Once the deliveries made it through—after a required payment of £745, to ensure the release of children’s toys—the filmmakers asked why the Swedish trade unionists supported British miners. A simple answer was given: ‘It’s a class reason. Workers support workers in their struggle.’
In this way, the particular hardship of the winter period also served as an opportunity to show and reaffirm the solidarity between workers and their families the world over. Speaking to students from Bristol University for the recording All Out, striking miners in Penrhiwceriber recounted the renewed sense of community the strike had brought at Christmas time:
Being on strike for ten months we’ve lost out money wise. We’re not worried about money. If we were worried about money we wouldn’t be working class. Twelve months ago, people had money to spend, so you didn’t care about your next-door neighbour then. But now you haven’t got money you’re beginning to care about your next-door neighbour. You’re beginning to care about the community, and that’s what we’ve got now, we’ve got a community and that’s why we’ll never lose.

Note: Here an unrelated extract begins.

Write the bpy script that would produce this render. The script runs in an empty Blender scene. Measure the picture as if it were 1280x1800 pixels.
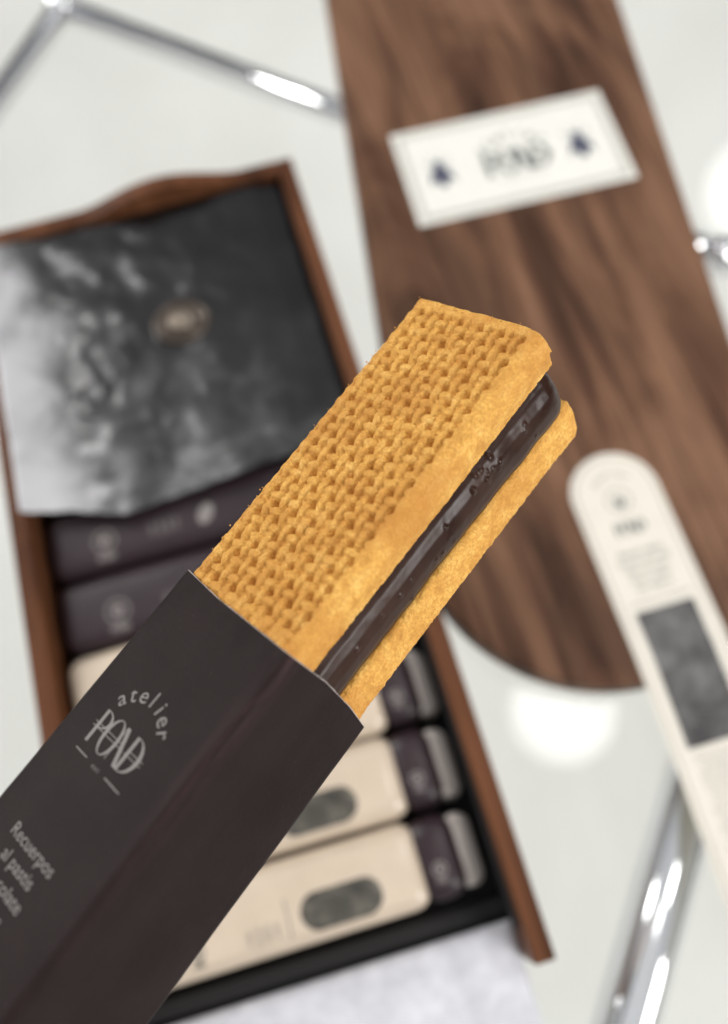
import bpy, bmesh, math, random
from mathutils import Vector, Matrix, noise
random.seed(7)
S = 0.001                                  # everything below is written in millimetres
C = bpy.context.scene.collection
sc = bpy.context.scene

# ------------------------------------------------------------------ camera
CAM = Vector((-44.01, -350.90, 408.38))
RX = Vector((0.96034948, -0.27525849, -0.04429043))      # image right
DN = Vector((-0.27123770, -0.88569211, -0.37680179))     # image down
FW = Vector((0.06449021, 0.37387464, -0.92523444))       # view direction
FPX = 1600.0                                             # focal length in pixels of the 1280x1800 frame
cd = bpy.data.cameras.new('camera'); cam = bpy.data.objects.new('camera', cd); C.objects.link(cam)
cm = Matrix((RX, -DN, -FW)).transposed().to_4x4(); cm.translation = CAM * S
cam.matrix_world = cm
cd.sensor_fit = 'VERTICAL'; cd.sensor_height = 36.0; cd.lens = 32.0
cd.clip_start = 0.01; cd.clip_end = 50
cd.dof.use_dof = True; cd.dof.focus_distance = 0.190; cd.dof.aperture_fstop = 6.3; cd.dof.aperture_blades = 0
sc.camera = cam

# ------------------------------------------------------------------ world and lamps
w = bpy.data.worlds.new('World'); sc.world = w; w.use_nodes = True
nt = w.node_tree; nt.nodes.clear()
tc = nt.nodes.new('ShaderNodeTexCoord'); sp = nt.nodes.new('ShaderNodeSeparateXYZ')
mr = nt.nodes.new('ShaderNodeMapRange'); mr.inputs[1].default_value = -1; mr.inputs[2].default_value = 1
cr = nt.nodes.new('ShaderNodeValToRGB')
cr.color_ramp.elements[0].position = 0.0; cr.color_ramp.elements[0].color = (.30, .29, .27, 1)
cr.color_ramp.elements[1].position = 1.0; cr.color_ramp.elements[1].color = (.95, .95, .97, 1)
e = cr.color_ramp.elements.new(.5); e.color = (.13, .13, .14, 1)
e = cr.color_ramp.elements.new(.68); e.color = (.28, .28, .30, 1)
bg = nt.nodes.new('ShaderNodeBackground'); bg.inputs[1].default_value = 0.92
wo = nt.nodes.new('ShaderNodeOutputWorld')
nt.links.new(tc.outputs['Generated'], sp.inputs[0]); nt.links.new(sp.outputs[2], mr.inputs[0])
nt.links.new(mr.outputs[0], cr.inputs[0]); nt.links.new(cr.outputs[0], bg.inputs[0]); nt.links.new(bg.outputs[0], wo.inputs[0])

def area(name, loc, target, size, power, col):
    l = bpy.data.lights.new(name, 'AREA'); l.shape = 'RECTANGLE'; l.size = size[0]; l.size_y = size[1]
    l.energy = power; l.color = col
    o = bpy.data.objects.new(name, l); C.objects.link(o)
    o.location = loc
    o.rotation_euler = (Vector(target) - Vector(loc)).to_track_quat('-Z', 'Y').to_euler()
    return o
area('window_light', (-3.0, 2.3, 1.9), (0, -.2, 0.1), (1.5, 1.2), 135, (1, .985, .96))
area('added_fill_light', (1.9, -2.3, 1.6), (0, -.2, 0.1), (1.4, 1.2), 92, (1, .98, .95))  # fill added behind the camera to lift the dark side of the biscuit

sc.view_settings.view_transform = 'Standard'; sc.view_settings.look = 'None'
sc.view_settings.exposure = 0.02; sc.view_settings.gamma = 1
sc.cycles.max_bounces = 10; sc.cycles.transparent_max_bounces = 16
sc.cycles.sample_clamp_indirect = 6

# ------------------------------------------------------------------ helpers
def px(u, v, h):
    """point at height h (mm) that lies on the line of sight of a photograph pixel"""
    d = RX * ((u - 640) / FPX) + DN * ((v - 900) / FPX) + FW
    return CAM + d * ((h - CAM.z) / d.z)

def props(o, label=None, cat=None, group=None, kind=None):
    if label: o['label'] = label
    if cat: o['category'] = cat
    if group: o['group'] = group
    if kind: o['kind'] = kind
    return o

def empty(name, loc=(0, 0, 0), mat=None):
    o = bpy.data.objects.new(name, None); C.objects.link(o)
    o.empty_display_size = .02
    if mat is not None: o.matrix_world = mat
    else: o.location = Vector(loc) * S
    return o

def obj(name, bm, mat, parent=None, smooth=True, origin=None, k=S):
    """bmesh in mm -> linked object; coordinates are in the parent's frame"""
    me = bpy.data.meshes.new(name)
    bmesh.ops.scale(bm, vec=(k, k, k), verts=bm.verts)
    bm.to_mesh(me); bm.free()
    if smooth:
        for p in me.polygons: p.use_smooth = True
    for m in (mat if isinstance(mat, (list, tuple)) else [mat]): me.materials.append(m)
    o = bpy.data.objects.new(name, me); C.objects.link(o)
    if parent: o.parent = parent
    return o

def box_bm(x0, x1, y0, y1, z0, z1, r=0, seg=3):
    bm = bmesh.new()
    bmesh.ops.create_cube(bm, size=1)
    for v in bm.verts:
        v.co = Vector((x0 if v.co.x < 0 else x1, y0 if v.co.y < 0 else y1, z0 if v.co.z < 0 else z1))
    if r: bmesh.ops.bevel(bm, geom=list(bm.edges), offset=r, segments=seg, profile=.5, affect='EDGES')
    return bm

def prism_bm(pts, z0, z1, r=0, seg=2, bm=None):
    bm = bm or bmesh.new()
    a = [bm.verts.new((p[0], p[1], z0)) for p in pts]
    f = bm.faces.new(a)
    ext = bmesh.ops.extrude_face_region(bm, geom=[f])
    vs = [g for g in ext['geom'] if isinstance(g, bmesh.types.BMVert)]
    for v in vs: v.co.z = z1
    bmesh.ops.recalc_face_normals(bm, faces=bm.faces)
    if r:
        ed = [e for e in bm.edges if abs(e.verts[0].co.z - e.verts[1].co.z) < 1e-6]
        bmesh.ops.bevel(bm, geom=ed, offset=r, segments=seg, profile=.5, affect='EDGES')
    return bm

def tube_bm(pts, r, n=20, bm=None, caps=True):
    bm = bm or bmesh.new(); rings = []
    P = [Vector(p) for p in pts]
    for i, p in enumerate(P):
        t = (P[min(i + 1, len(P) - 1)] - P[max(i - 1, 0)]).normalized()
        a = t.cross(Vector((0, 0, 1)));
        if a.length < .1: a = t.cross(Vector((1, 0, 0)))
        a.normalize(); b = t.cross(a)
        rr = r[i] if isinstance(r, (list, tuple)) else r
        rings.append([bm.verts.new(p + a * (rr * math.cos(2 * math.pi * k / n)) + b * (rr * math.sin(2 * math.pi * k / n))) for k in range(n)])
    for i in range(len(rings) - 1):
        for k in range(n):
            bm.faces.new((rings[i][k], rings[i][(k + 1) % n], rings[i + 1][(k + 1) % n], rings[i + 1][k]))
    if caps: bm.faces.new(rings[0][::-1]); bm.faces.new(rings[-1])
    bmesh.ops.recalc_face_normals(bm, faces=bm.faces)
    return bm

def flat(bm, loops, z=0, fn=None):
    """fill 2-D polygons (thin print lying on a surface)"""
    for L in loops:
        vs = [bm.verts.new(fn(p[0], p[1]) if fn else (p[0], p[1], z)) for p in L]
        bm.faces.new(vs)

def strip(pts, ws):
    """polygon quads along a polyline with widths"""
    out = []
    P = [Vector((p[0], p[1])) for p in pts]
    N = []
    for i in range(len(P)):
        t = (P[min(i + 1, len(P) - 1)] - P[max(i - 1, 0)]); t.normalize(); N.append(Vector((-t.y, t.x)))
    for i in range(len(P) - 1):
        w0 = ws[i] if isinstance(ws, (list, tuple)) else ws; w1 = ws[i + 1] if isinstance(ws, (list, tuple)) else ws
        out.append([P[i] - N[i] * w0 / 2, P[i + 1] - N[i + 1] * w1 / 2, P[i + 1] + N[i + 1] * w1 / 2, P[i] + N[i] * w0 / 2])
    return out

def ring_poly(cx, cy, rx, ry, tx, ty, a0=0, a1=360, n=24):
    """elliptical stroke: tx thickness at the sides, ty at top and bottom"""
    out = []
    for i in range(n):
        q = []
        for a, s in ((i, 1), (i + 1, 1), (i + 1, 0), (i, 0)):
            t = math.radians(a0 + (a1 - a0) * a / n)
            q.append(Vector((cx + (rx - (0 if s else tx)) * math.cos(t), cy + (ry - (0 if s else ty)) * math.sin(t))))
        out.append(q)
    return out

def disc_poly(cx, cy, rx, ry, rot=0, n=20):
    c, s = math.cos(rot), math.sin(rot)
    return [Vector((cx + rx * math.cos(t) * c - ry * math.sin(t) * s, cy + rx * math.cos(t) * s + ry * math.sin(t) * c)) for t in [2 * math.pi * i / n for i in range(n)]]

def text_polys(s, size=1.0, spacing=1.0, align='CENTER'):
    cu = bpy.data.curves.new('tmp', 'FONT'); cu.body = s; cu.size = size; cu.align_x = align; cu.space_character = spacing
    cu.resolution_u = 3
    o = bpy.data.objects.new('tmp', cu); C.objects.link(o)
    dg = bpy.context.evaluated_depsgraph_get()
    me = bpy.data.meshes.new_from_object(o.evaluated_get(dg))
    polys = [[Vector(me.vertices[i].co[:2]) for i in p.vertices] for p in me.polygons]
    bpy.data.objects.remove(o); bpy.data.curves.remove(cu); bpy.data.meshes.remove(me)
    return polys

def xf(polys, sx=1, sy=None, dx=0, dy=0, rot=0, shear=0):
    sy = sx if sy is None else sy; c, s = math.cos(rot), math.sin(rot); out = []
    for L in polys:
        q = []
        for p in L:
            x = p[0] * sx + p[1] * shear; y = p[1] * sy
            q.append(Vector((x * c - y * s + dx, x * s + y * c + dy)))
        out.append(q)
    return out

def arc_text(s, size, R, cx, cy, step):
    """letters set on an arch of radius R, centred at (cx, cy)"""
    out = []; n = len(s)
    for i, ch in enumerate(s):
        a = (i - (n - 1) / 2) * step
        g = text_polys(ch, size)
        out += xf(g, 1, 1, cx + R * math.sin(a), cy + R * math.cos(a), -a)
    return out

def pond(h, dx=0, dy=0, bold=1.0):
    """the narrow high-contrast capitals P O N D with two hair lines, height h, centred"""
    L = []; T = .15 * bold; th = .035 * bold
    x = 0
    L += [[(x, 0), (x + T, 0), (x + T, 1), (x, 1)]]                                   # P
    L += ring_poly(x + T, .73, .36, .27, .13 * bold, th, -90, 90, 12)
    x = .42
    L += ring_poly(x + .34, .5, .34, .54, T, th, 0, 360, 28)                            # O
    x = 1.04
    L += [[(x, 0), (x + th, 0), (x + th, 1), (x, 1)], [(x, 1), (x + T * 1.2, 1), (x + .52, 0), (x + .52 - T * 1.2, 0)], [(x + .5, 0), (x + .5 + th, 0), (x + .5 + th, 1), (x + .5, 1)]]
    x = 1.54
    L += [[(x, 0), (x + T, 0), (x + T, 1), (x, 1)]]                                   # D
    L += ring_poly(x + T, .5, .48, .5, T * 1.1, th, -90, 90, 18)
    L = [[Vector(p) for p in l] for l in L]
    for y in (.44, .56): L.append([Vector(p) for p in ((-.12, y), (2.25, y), (2.25, y + .022), (-.12, y + .022))])
    w = 2.15
    return [[Vector(((p.x - w / 2) * h + dx, (p.y - .5) * h + dy)) for p in l] for l in L]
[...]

Of course, the miners did eventually lose their fight, and their communities underwent a decimation from which they are still reeling today. For the media and establishment who cheered on that devastation, this year’s Christmas, coming after a summer and autumn of industrial action across the economy, is yet another opportunity to undermine the struggles of working-class people and sow division.

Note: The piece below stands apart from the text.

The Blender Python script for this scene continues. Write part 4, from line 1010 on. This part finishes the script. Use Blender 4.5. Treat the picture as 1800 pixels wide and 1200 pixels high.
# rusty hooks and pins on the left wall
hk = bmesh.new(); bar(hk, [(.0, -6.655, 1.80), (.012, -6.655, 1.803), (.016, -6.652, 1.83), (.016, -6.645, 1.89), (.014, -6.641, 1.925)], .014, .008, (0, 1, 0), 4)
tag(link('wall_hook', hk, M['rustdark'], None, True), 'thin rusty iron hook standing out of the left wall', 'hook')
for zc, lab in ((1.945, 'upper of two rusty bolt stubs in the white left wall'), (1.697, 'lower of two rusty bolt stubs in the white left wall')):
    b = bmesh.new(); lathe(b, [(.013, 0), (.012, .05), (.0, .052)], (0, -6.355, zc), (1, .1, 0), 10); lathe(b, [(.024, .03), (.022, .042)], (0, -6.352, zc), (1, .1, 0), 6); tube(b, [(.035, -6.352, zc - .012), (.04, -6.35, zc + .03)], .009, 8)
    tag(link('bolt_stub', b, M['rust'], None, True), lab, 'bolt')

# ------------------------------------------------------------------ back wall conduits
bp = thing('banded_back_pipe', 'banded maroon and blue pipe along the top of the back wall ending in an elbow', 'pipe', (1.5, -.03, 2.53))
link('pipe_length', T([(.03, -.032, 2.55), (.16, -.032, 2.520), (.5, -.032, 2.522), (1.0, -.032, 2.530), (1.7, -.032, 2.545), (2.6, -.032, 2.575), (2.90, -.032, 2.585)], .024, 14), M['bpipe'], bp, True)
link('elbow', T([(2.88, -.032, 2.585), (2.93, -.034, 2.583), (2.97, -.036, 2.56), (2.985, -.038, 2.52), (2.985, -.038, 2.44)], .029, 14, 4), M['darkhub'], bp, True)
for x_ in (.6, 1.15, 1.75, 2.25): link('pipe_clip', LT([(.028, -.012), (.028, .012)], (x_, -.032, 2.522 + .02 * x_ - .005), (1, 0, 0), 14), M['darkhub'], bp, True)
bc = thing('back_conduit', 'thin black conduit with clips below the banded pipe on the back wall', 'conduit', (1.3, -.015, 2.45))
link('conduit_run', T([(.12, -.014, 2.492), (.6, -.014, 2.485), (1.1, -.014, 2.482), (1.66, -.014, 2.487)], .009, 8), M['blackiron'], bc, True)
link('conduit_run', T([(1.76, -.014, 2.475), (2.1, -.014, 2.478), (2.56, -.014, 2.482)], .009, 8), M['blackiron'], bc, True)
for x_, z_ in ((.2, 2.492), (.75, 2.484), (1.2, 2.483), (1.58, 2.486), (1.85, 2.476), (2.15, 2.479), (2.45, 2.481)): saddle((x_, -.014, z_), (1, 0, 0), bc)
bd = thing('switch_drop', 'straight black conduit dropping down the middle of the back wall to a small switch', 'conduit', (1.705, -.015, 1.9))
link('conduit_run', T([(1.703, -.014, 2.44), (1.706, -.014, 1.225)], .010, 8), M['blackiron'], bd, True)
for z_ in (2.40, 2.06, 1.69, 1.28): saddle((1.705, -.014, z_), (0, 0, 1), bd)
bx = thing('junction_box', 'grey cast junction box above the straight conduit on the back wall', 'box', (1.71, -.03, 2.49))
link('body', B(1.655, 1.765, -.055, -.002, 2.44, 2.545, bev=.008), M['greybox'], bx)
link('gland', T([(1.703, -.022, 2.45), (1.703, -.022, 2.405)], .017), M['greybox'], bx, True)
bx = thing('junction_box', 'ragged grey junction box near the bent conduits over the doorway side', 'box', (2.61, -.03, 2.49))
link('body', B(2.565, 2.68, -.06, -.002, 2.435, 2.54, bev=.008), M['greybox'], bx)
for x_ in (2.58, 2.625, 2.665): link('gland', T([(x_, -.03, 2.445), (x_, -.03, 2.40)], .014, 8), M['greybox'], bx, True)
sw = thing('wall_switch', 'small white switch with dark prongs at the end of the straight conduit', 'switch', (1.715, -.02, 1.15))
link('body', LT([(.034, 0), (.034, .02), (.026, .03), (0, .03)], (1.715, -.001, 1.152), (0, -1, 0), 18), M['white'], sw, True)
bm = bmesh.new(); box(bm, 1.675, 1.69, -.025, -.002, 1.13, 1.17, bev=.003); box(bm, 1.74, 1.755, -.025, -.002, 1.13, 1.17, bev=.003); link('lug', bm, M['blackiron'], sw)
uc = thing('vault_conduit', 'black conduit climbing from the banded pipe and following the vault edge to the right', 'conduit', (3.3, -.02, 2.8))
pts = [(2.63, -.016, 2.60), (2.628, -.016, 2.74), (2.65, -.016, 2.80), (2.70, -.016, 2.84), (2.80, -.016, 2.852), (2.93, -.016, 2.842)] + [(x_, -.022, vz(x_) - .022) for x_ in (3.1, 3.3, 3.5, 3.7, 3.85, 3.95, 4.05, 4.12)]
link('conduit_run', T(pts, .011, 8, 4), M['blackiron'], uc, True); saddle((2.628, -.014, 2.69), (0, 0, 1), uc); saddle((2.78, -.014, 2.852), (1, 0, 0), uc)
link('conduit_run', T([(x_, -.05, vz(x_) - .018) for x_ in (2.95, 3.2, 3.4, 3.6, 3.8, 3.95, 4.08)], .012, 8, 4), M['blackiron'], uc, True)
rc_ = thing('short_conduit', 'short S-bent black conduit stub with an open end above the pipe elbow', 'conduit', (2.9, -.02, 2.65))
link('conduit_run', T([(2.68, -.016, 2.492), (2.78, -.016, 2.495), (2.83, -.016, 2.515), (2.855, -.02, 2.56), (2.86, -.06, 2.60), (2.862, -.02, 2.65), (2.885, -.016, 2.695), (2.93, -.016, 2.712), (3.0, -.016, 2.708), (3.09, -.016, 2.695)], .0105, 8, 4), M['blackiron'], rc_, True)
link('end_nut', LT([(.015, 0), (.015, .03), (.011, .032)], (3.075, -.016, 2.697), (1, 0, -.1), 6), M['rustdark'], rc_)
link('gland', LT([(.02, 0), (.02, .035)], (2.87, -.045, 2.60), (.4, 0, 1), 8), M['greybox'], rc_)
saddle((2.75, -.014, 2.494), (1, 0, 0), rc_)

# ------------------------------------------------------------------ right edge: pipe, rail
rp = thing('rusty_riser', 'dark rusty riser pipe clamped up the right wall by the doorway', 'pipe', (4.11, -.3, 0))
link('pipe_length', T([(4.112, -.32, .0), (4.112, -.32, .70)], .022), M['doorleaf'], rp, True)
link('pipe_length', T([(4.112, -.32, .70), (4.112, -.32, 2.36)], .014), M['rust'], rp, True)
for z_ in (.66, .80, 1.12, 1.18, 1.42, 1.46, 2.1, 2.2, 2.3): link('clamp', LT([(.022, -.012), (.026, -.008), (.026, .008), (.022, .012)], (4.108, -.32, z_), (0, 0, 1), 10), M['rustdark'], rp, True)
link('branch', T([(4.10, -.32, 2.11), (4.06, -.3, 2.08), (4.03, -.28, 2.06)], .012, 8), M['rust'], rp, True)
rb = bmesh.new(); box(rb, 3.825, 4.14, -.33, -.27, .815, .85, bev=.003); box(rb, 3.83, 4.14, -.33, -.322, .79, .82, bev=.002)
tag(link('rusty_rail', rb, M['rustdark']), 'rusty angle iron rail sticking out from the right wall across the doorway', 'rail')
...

Some latch on to the fact it’s Christmas to decry the strikes by rail and postal workers, whose labour is vital in keeping us connected for our celebrations, and the strikes by healthcare workers, who keep us well in this season of sickness. These strikes, some say, throw other working-class people under the bus. But the lesson of Christmas 1984 is that we shouldn’t let the holiday season be used as a tool to pit workers against each other. In yet another moment of acute need for so many, the history of the workers’ movement shows it’s much more powerful as a time that can bring us together.